Last Updated: 22 Oct, 2020
Delete Kth Node From End
Moderate
Asked in companies
You have been given a singly Linked List of 'N' nodes with integer data and an integer 'K'.
Your task is to remove the 'K'th node from the end of the given Linked List and return the head of the modified linked list.
Example:
Input : 1 -> 2 -> 3 -> 4 -> 'NULL' and 'K' = 2
Output: 1 -> 2 -> 4 -> 'NULL'
Explanation:
After removing the second node from the end, the linked list become 1 -> 2 -> 4 -> 'NULL'.
Input format :
The first line contains an integer 'N', the size of the linked list and an integer 'K'.
The second line contains 'N' space-separated integers.
Output format :
The output contains the linked list after deletion. If the list is empty, -1 is printed.
Note :
You do not need to print anything, it has already been taken care of. Just implement the given function.
Follow Up:
Can you solve this without finding the length of the linked list and using O(1) extra space?
Approaches
The naive solution is to process all the nodes from the front side of the linked list and keep adding a node to the list. Now we can easily remove the Kth node from the end of the list by simply replacing the next pointer of the ('LENGTH' - 'K' - 1)th node (0-based indexing from start) of the list with the ('LENGTH' - 'K' + 1)th node. This way we can remove the Kth node from the end of the linked list.
- Find the length of Linked List 'L'
- Check if 'L' = 'K' then remove the head by assigning head to head’s next node.
- Else start iterating through the linked list until it comes to ('L' - 'K' -1 )th(0 based indexing from start) node. We will remove the ('L' - 'K')th node by relinking the next pointer of ('L' - 'K' - 1)th node to the ('L' - 'K' + 1)th node.

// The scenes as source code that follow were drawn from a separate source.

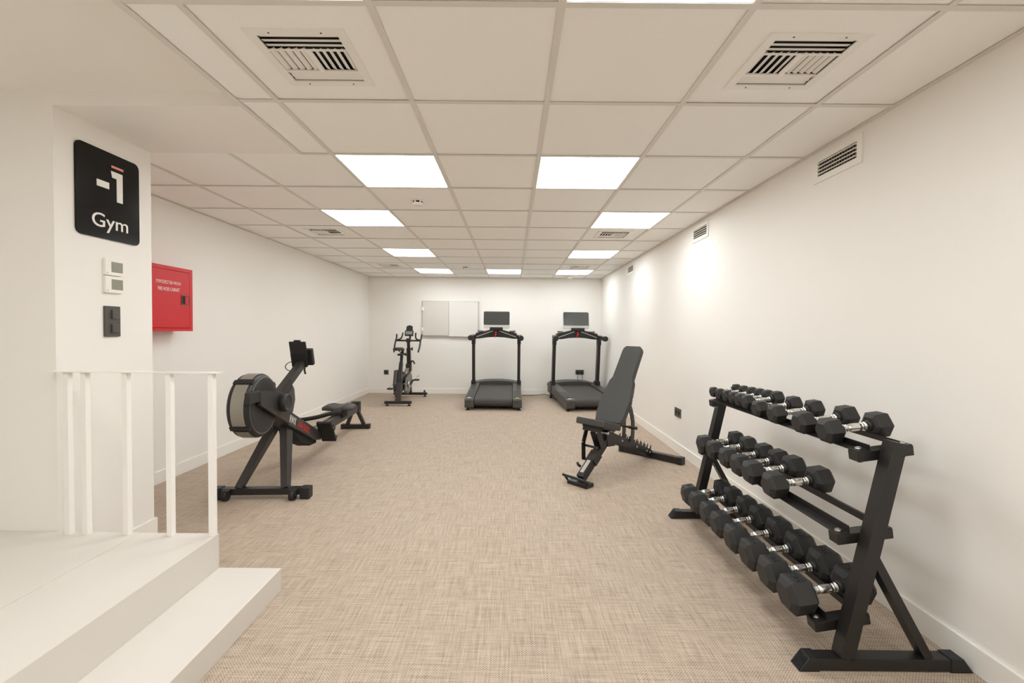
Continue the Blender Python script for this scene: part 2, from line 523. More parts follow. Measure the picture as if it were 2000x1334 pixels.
_ventname = {(3, 1): 'square four-way ceiling air vent nearest the viewer, left one above the pillar side', (6, 1): 'square four-way ceiling air vent nearest the viewer, right one by the wall',
 (1, 6): 'square ceiling air vent in mid-room near the left wall', (6, 6): 'square ceiling air vent in mid-room behind the second right light',
 (1, 10): 'small looking ceiling air vent near back wall, left side', (6, 10): 'small looking ceiling air vent near back wall, right side'}
v0 = None
for (c, k) in sorted(VENTS, key=lambda q: (q[1], q[0])):
    L_ = ((colx[c] + colx[c + 1]) / 2, rowy(k) + 0.3, ZC)
    if v0 is None:
        v0 = make_vent(_ventname[(c, k)]); v0.location = L_
    else: dup(v0, L_, None, _ventname[(c, k)])

# smoke detectors
def make_detector(label):
    t = thing('smoke_detector', label, 'smoke detector', group='ceiling smoke detectors')
    MB().lathe([(0.052, 0.006), (0.052, -0.006), (0.048, -0.012)], 24).build('base', M_white, t)
    MB().lathe([(0.036, -0.012), (0.036, -0.026)], 20).build('sensor_slots', M_dark, t)
    b = MB().lathe([(0.044, -0.026), (0.044, -0.034), (0.034, -0.043), (0.015, -0.046)], 24)
    for a in range(6):
        g = a * PI / 3 + 0.2
        b.box((0.034, -0.006, -0.028), (0.042, 0.006, -0.010), Matrix.Rotation(g, 4, 'Z'))
    b.build('cap', M_white, t)
    return t
d0 = make_detector('white smoke detector on ceiling near the left front light'); d0.location = (-0.752, 3.52, ZC + 0.004)
dup(d0, (-0.757, 7.15, ZC + 0.004), None, 'tiny smoke detector on ceiling near the middle back light')
t = thing('ceiling_dome', 'round white dome on the ceiling close to the back wall', 'detector', (1.048, 8.31, ZC))
MB().lathe([(0.07, 0.004), (0.07, -0.012), (0.055, -0.03), (0.03, -0.04), (0.01, -0.043)], 24).build('dome', M_white, t)
MB().lathe([(0.078, 0.006), (0.078, -0.004)], 24).build('mounting_ring', M_white, t)

# wall grilles on right wall
def make_grille(label):
    t = thing('wall_grille', label, 'air vent', group='wall air grilles')
    b = MB()
    for s in (-1, 1):
        b.box((-0.172, s * 0.0725, 0), (0.172, s * 0.040, 0.008)); b.box((s * 0.172, -0.040, 0), (s * 0.140, 0.040, 0.008))
    b.build('frame', M_white, t)
    MB().box((-0.14, -0.04, 0.0005), (0.14, 0.04, 0.0015)).build('backing', M_dark, t)
    me = MB().box((-0.14, -0.0018, -0.006), (0.14, 0.0018, 0.006)).mesh('slat', M_white)
    for i in range(4): link('slat', me, t, (0, -0.029 + 0.0195 * i, 0.010), (R(8), 0, 0))
    me = MB().box((-0.001, -0.04, -0.0015), (0.001, 0.04, 0.0015)).mesh('fin', M_fin)
    for i in range(15): link('fin', me, t, (-0.13 + 0.0186 * i, 0, 0.0045))
    return t
g0 = make_grille('white slatted air grille high on right wall, nearest one')
MG = face_nx(0, 0, 0)
g0.rotation_euler = MG.to_euler(); g0.location = (XR, 2.368, 2.138)
dup(g0, (XR, 4.075, 2.138), None, 'small air grille high on right wall, second one back')
dup(g0, (XR, 6.46, 2.132), None, 'tiny air grille high on right wall, farthest one')

# ------------------------------------------------------------------ sign, thermostats, switch, sockets
t = thing('gym_sign', 'black glossy floor sign reading -1 Gym on the white wall block', 'sign', (XP, 2.343, 1.68))
O = Vector((XP, 2.343, 1.68)); Ms = Matrix.Translation(-O) @ face_x(XP + 0.0005, 2.343, 1.908)
MB(Ms).prism(rrect(0.365, 0.452, 0.03, 6), 0.0, 0.008, None, 0.001).build('sign_plate', M_sign, t)
def S(y, z): return (y - 2.343, z - 1.908)
b = MB(Ms)
b.prism([S(*q) for q in ((2.268, 1.943), (2.337, 1.943), (2.337, 1.976), (2.268, 1.976))], 0.008, 0.0105)
b.build('minus_mark', M_whitetext, t)
b = MB(Ms).prism([S(*q) for q in ((2.382, 1.889), (2.417, 1.889), (2.417, 2.043), (2.349, 2.043), (2.356, 2.010), (2.382, 2.010))], 0.008, 0.0105)
b.build('digit_one', M_whitetext, t)
MB(Ms).prism([S(*q) for q in ((2.352, 2.061), (2.423, 2.061), (2.423, 2.073), (2.352, 2.073))], 0.008, 0.0105).build('accent_bar', M_orange, t)
vs, fs = text_fit('Gym', 0.208, 0.093, 4, 0.002, 0.0012)
MB(Ms @ Matrix.Translation((2.344 - 2.343, 1.762 - 1.908, 0.0092))).add(vs, fs).build('gym_lettering', M_whitetext, t)

def thermostat(z, label):
    t = thing('thermostat', label, 'thermostat', (XP, 2.356, z - 0.044), group='wall thermostats')
    Mt = Matrix.Translation(-Vector((XP, 2.356, z - 0.044))) @ face_x(XP, 2.356, z)
    MB(Mt).prism(rrect(0.102, 0.087, 0.005, 3), 0.0, 0.016, None, 0.002).build('case', M_white, t)
    MB(Mt).box((-0.018, -0.026, 0.0155), (0.049, 0.028, 0.0168)).build('display', M_lcdw, t)
    MB(Mt).cyl((-0.04, -0.032, 0.015), (-0.04, -0.032, 0.0172), 0.004, 10).build('button', M_silver, t)
thermostat(1.541, 'white wall thermostat with grey display, upper of two')
thermostat(1.450, 'white wall thermostat with grey display, lower of two')
t = thing('light_switch', 'dark grey double light switch below the thermostats', 'switch', (XP, 2.35, 1.177))
Mt = Matrix.Translation(-Vector((XP, 2.35, 1.177))) @ face_x(XP, 2.35, 1.257)
MB(Mt).prism(rrect(0.09, 0.16, 0.004, 3), 0.0, 0.010, None, 0.001).build('switch_plate', M_switch, t)
for s in (1, -1):
    Mr_ = Mt @ Matrix.Translation((0.012, s * 0.037, 0.011)) @ Matrix.Rotation(R(6), 4, 'Y')
    MB(Mr_).box((-0.024, -0.023, -0.004), (0.024, 0.023, 0.006), None, 0.0015).build('rocker', M_switch, t)

def socket(M, w, label, n=1, loc=None):
    L_ = loc
    t = thing('power_socket', label, 'socket', L_)
    Mt = Matrix.Translation(-Vector(L_)) @ M
    MB(Mt).prism(rrect(w, 0.09, 0.004, 3), 0.0, 0.009, None, 0.001).build('socket_plate', M_switch, t)
    for i in range(n):
        x = (i - (n - 1) / 2) * 0.072
        MB(Mt @ Matrix.Translation((x, 0, 0.0085))).lathe([(0.026, 0.0005), (0.024, 0.0015), (0.021, 0.0012)], 20).build('socket_cup', M_dark, t)
    return t
socket(face_ny(-2.434, YB, 0.405), 0.09, 'single dark wall socket at left of back wall beside the bike', 1, (-2.434, YB, 0.36))
socket(face_nx(XR, 4.539, 0.408), 0.16, 'dark wall socket low on right wall beyond the bench', 2, (XR, 4.539, 0.36))
t = socket(face_ny(1.301, YB, 0.44), 0.16, 'dark double socket with two plugs behind the right treadmill', 2, (1.301, YB, 0.39))
for s in (-1, 1):
    MB().box((s * 0.036 - 0.02, -0.05, 0.028), (s * 0.036 + 0.02, -0.009, 0.072), None, 0.006).build('plug', M_blackp, t)
    pts = [(s * 0.036 - 0.001, -0.045, 0.032), (s * 0.040, -0.055, 0.0), (s * 0.048, -0.06, -0.08), (s * 0.055, -0.065, -0.2), (s * 0.055, -0.07, -0.32), (s * 0.06, -0.10, -0.383)]
    MB().sweep(pts, 0.004, 6).build('plug_lead', M_blackp, t)
pts = [(0.10, 8.50, 0.006), (0.20, 8.42, 0.006), (0.32, 8.40, 0.006), (0.45, 8.46, 0.006), (0.55, 8.52, 0.008), (0.63, 8.49, 0.02), (0.70, 8.42, 0.008), (0.80, 8.44, 0.006)]
def smooth_pts(P, n=5):
    P = [Vector(p) for p in P]; out = []
    for i in range(len(P) - 1):
        a, b_, c, d = P[max(i - 1, 0)], P[i], P[i + 1], P[min(i + 2, len(P) - 1)]
        for k in range(n):
            u = k / n
            out.append(0.5 * ((2 * b_) + (c - a) * u + (2 * a - 5 * b_ + 4 * c - d) * u * u + (3 * b_ - a - 3 * c + d) * u ** 3))
    out.append(P[-1]); return out
cord_pts = pts

# fire hose cabinet
t = thing('fire_hose_cabinet', 'red fire hose cabinet on the left wall behind the white block', 'cabinet', (XL, 3.33, 1.2))
O = Vector((XL, 3.33, 1.2)); xf = -2.62
Mc = Matrix.Translation(-O)
b = MB(Mc)
y0, y1, z0, z1 = 3.0, 3.655, 1.2, 1.697
b.box((XL, y0, z0), (xf - 0.012, y1, z1))
for s in (0, 1):
    b.box((xf - 0.012, y0, (z0, z1 - 0.027)[s]), (xf, y1, (z0 + 0.024, z1)[s])); b.box((xf - 0.012, (y0, y1 - 0.033)[s], z0 + 0.024), (xf, (y0 + 0.033, y1)[s], z1 - 0.027))
b.build('cabinet_body', M_red, t)
dr = MB(Mc).box((xf - 0.012, y0 + 0.036, z0 + 0.027), (xf + 0.001, y1 - 0.036, z1 - 0.030), None, 0.002).build('cabinet_door', M_red, t)
Ml = Mc @ face_x(xf + 0.001, 3.573, 1.446)
lk = MB(Ml)
for s in (-1, 1):
    lk.box((s * 0.045, -0.038, 0), (s * 0.037, 0.038, 0.005)); lk.box((-0.037, s * 0.038, 0), (0.037, s * 0.031, 0.005))
lk.build('lock_frame', M_switch, dr)
MB(Ml).box((-0.037, -0.031, 0.0002), (-0.004, 0.031, 0.0015)).build('lock_recess', M_dark, dr)
MB(Ml).box((-0.004, -0.031, 0.0002), (0.037, 0.031, 0.003)).build('lock_cover', M_red, dr)
vs, fs = text_fit('ΠΥΡΟΣΒΕΣΤΙΚΗ ΦΩΛΙΑ', 0.245, 0.026, 2, 0.004)
MB(Mc @ face_x(xf + 0.0016, 3.403, 1.572)).add(vs, fs).build('greek_lettering', M_whitetext, dr)
vs, fs = text_fit('FIRE HOSE CABINET', 0.215, 0.026, 2, 0.004)
MB(Mc @ face_x(xf + 0.0016, 3.405, 1.520)).add(vs, fs).build('english_lettering', M_whitetext, dr)

# white access panel on the back wall
t = thing('access_panel', 'white two-leaf metal access panel on the back wall', 'panel', (-1.2, YB, 1.094))
O = Vector((-1.2, YB, 1.094)); Mp = Matrix.Translation(-O)
x0, x1, z0, z1 = -1.742, -0.655, 1.094, 1.785
b = MB(Mp)
b.box((x0, YB - 0.03, z0), (x1, YB - 0.001, z1)); b.build('panel_body', M_silver, t)
MB(Mp).box((x0 + 0.012, YB - 0.046, z0 + 0.03), (-1.228, YB - 0.03, z1 - 0.012), None, 0.002).build('left_leaf', M_board2, t)
MB(Mp).box((-1.222, YB - 0.056, z0 + 0.014), (x1 - 0.01, YB - 0.03, z1 - 0.012), None, 0.002).build('right_leaf', M_board, t)
for z in (1.63, 1.24):
    MB(Mp).box((x0 + 0.002, YB - 0.055, z - 0.03), (x0 + 0.04, YB - 0.046, z + 0.03), None, 0.002).cyl((x0 + 0.004, YB - 0.052, z - 0.035), (x0 + 0.004, YB - 0.052, z + 0.035), 0.007, 10).build('hinge', M_white, t)

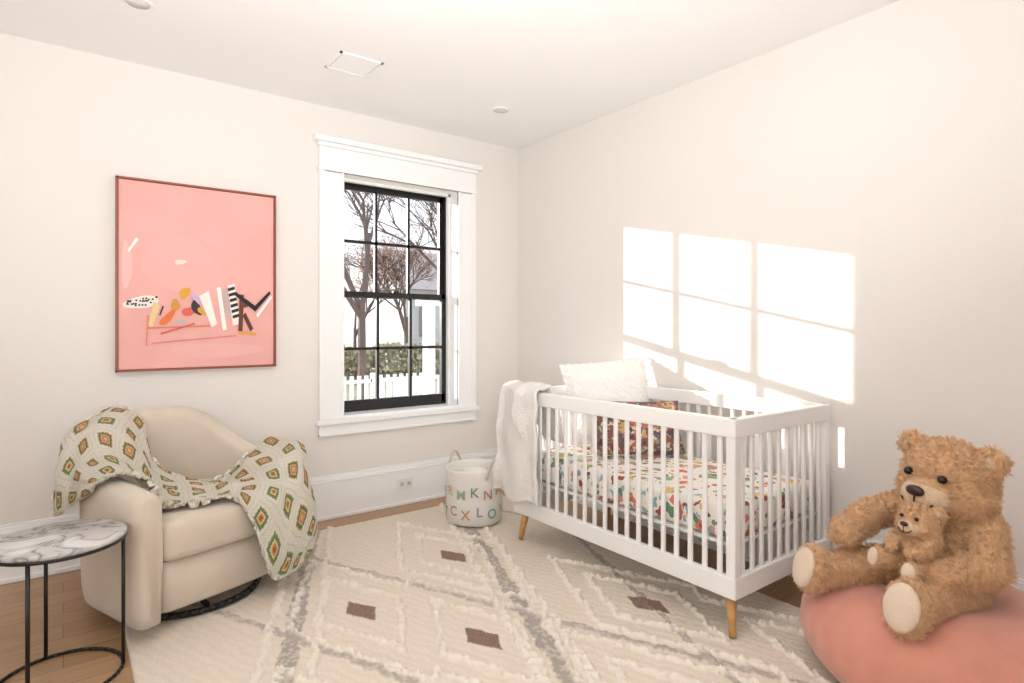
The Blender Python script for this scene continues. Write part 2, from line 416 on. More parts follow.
# ---- crochet granny-square blanket
def granny():
    m = bpy.data.materials.new('granny_square_wool'); m.use_nodes = True
    nt = m.node_tree; N = nt.nodes; L = nt.links; b = N['Principled BSDF']; b.inputs['Roughness'].default_value = .95
    uv = N.new('ShaderNodeUVMap')
    fr = N.new('ShaderNodeVectorMath'); fr.operation = 'FRACTION'; L.new(uv.outputs[0], fr.inputs[0])
    fl = N.new('ShaderNodeVectorMath'); fl.operation = 'FLOOR'; L.new(uv.outputs[0], fl.inputs[0])
    sb = N.new('ShaderNodeVectorMath'); sb.operation = 'SUBTRACT'; sb.inputs[1].default_value = (.5, .5, 0); L.new(fr.outputs[0], sb.inputs[0])
    sp = N.new('ShaderNodeSeparateXYZ'); L.new(sb.outputs[0], sp.inputs[0])
    def mth(op, a, b_=None, va=None):
        n = N.new('ShaderNodeMath'); n.operation = op
        L.new(a, n.inputs[0])
        if b_ is not None:
            if isinstance(b_, (int, float)): n.inputs[1].default_value = b_
            else: L.new(b_, n.inputs[1])
        return n.outputs[0]
    ax = mth('ABSOLUTE', sp.outputs[0]); ay = mth('ABSOLUTE', sp.outputs[1])
    cheb = mth('MAXIMUM', ax, ay)
    ln = N.new('ShaderNodeVectorMath'); ln.operation = 'LENGTH'; L.new(sb.outputs[0], ln.inputs[0])
    at = mth('ARCTAN2', sp.outputs[1], sp.outputs[0])
    pet = mth('COSINE', mth('MULTIPLY', at, 12)); pet = mth('MULTIPLY', pet, .012)
    mixr = mth('ADD', mth('MULTIPLY', ln.outputs['Value'], .25), mth('MULTIPLY', cheb, .75))
    rad = mth('ADD', mixr, pet)
    def ramp(first, L_):
        cr = N.new('ShaderNodeValToRGB'); cr.color_ramp.interpolation = 'CONSTANT'
        e = cr.color_ramp.elements
        e[0].position = 0; e[0].color = (*lin(first), 1); e[1].position = L_[0][0]; e[1].color = (*lin(L_[0][1]), 1)
        for p, c in L_[1:]:
            x = e.new(p); x.color = (*lin(c), 1)
        L.new(rad, cr.inputs[0]); return cr
    cre = (244, 238, 224)
    cr = ramp((190, 110, 62), [(.06, (232, 168, 92)), (.12, (244, 230, 192)), (.155, (122, 138, 86)), (.235, (158, 168, 120)), (.275, cre), (.40, (228, 214, 184)), (.425, cre)])
    cr2 = ramp((238, 206, 120), [(.06, (218, 138, 104)), (.12, (236, 190, 158)), (.16, (112, 130, 80)), (.24, (226, 178, 110)), (.275, cre), (.40, (226, 212, 186)), (.425, cre)])
    wn = N.new('ShaderNodeTexWhiteNoise'); L.new(fl.outputs[0], wn.inputs['Vector'])
    g = mth('GREATER_THAN', wn.outputs['Value'], .5)
    mx = N.new('ShaderNodeMixRGB'); L.new(g, mx.inputs[0]); L.new(cr.outputs[0], mx.inputs[1]); L.new(cr2.outputs[0], mx.inputs[2])
    gx = mth('SINE', mth('MULTIPLY', sp.outputs[0], 75.4)); gy = mth('SINE', mth('MULTIPLY', sp.outputs[1], 75.4))
    hol = mth('GREATER_THAN', mth('MULTIPLY', gx, gy), .4)
    hol = mth('MULTIPLY', hol, .22)
    mx2 = N.new('ShaderNodeMixRGB'); L.new(hol, mx2.inputs[0]); L.new(mx.outputs[0], mx2.inputs[1]); mx2.inputs[2].default_value = (*lin((160, 146, 120)), 1)
    L.new(mx2.outputs[0], b.inputs['Base Color'])
    h = mth('ADD', mth('SINE', mth('MULTIPLY', rad, 110)), mth('MULTIPLY', mth('MULTIPLY', gx, gy), -1.0))
    bp = N.new('ShaderNodeBump'); bp.inputs['Strength'].default_value = .7; bp.inputs['Distance'].default_value = .004
    L.new(h, bp.inputs['Height']); L.new(bp.outputs[0], b.inputs['Normal'])
    return m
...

We can remove the required node without finding the length of the given linked list by using two pointers 'SLOW' and 'FAST', which are 'K' nodes apart from each other.
- Initially, the 'FAST' pointer advances the list by 'K' nodes from the beginning and the 'SLOW' is a pointer to the head of the linked list.
- Now both pointers are exactly separated by 'K' distance from each other. We will maintain a constant gap by advancing both pointers together until the 'FAST' pointer reaches the last node.
- When the 'FAST' pointer is at the last node then the 'SLOW' pointer will be at ('K' + 1)th node from the end of the linked list.
- At last, we will set the next of 'SLOW' pointer to its next of next node.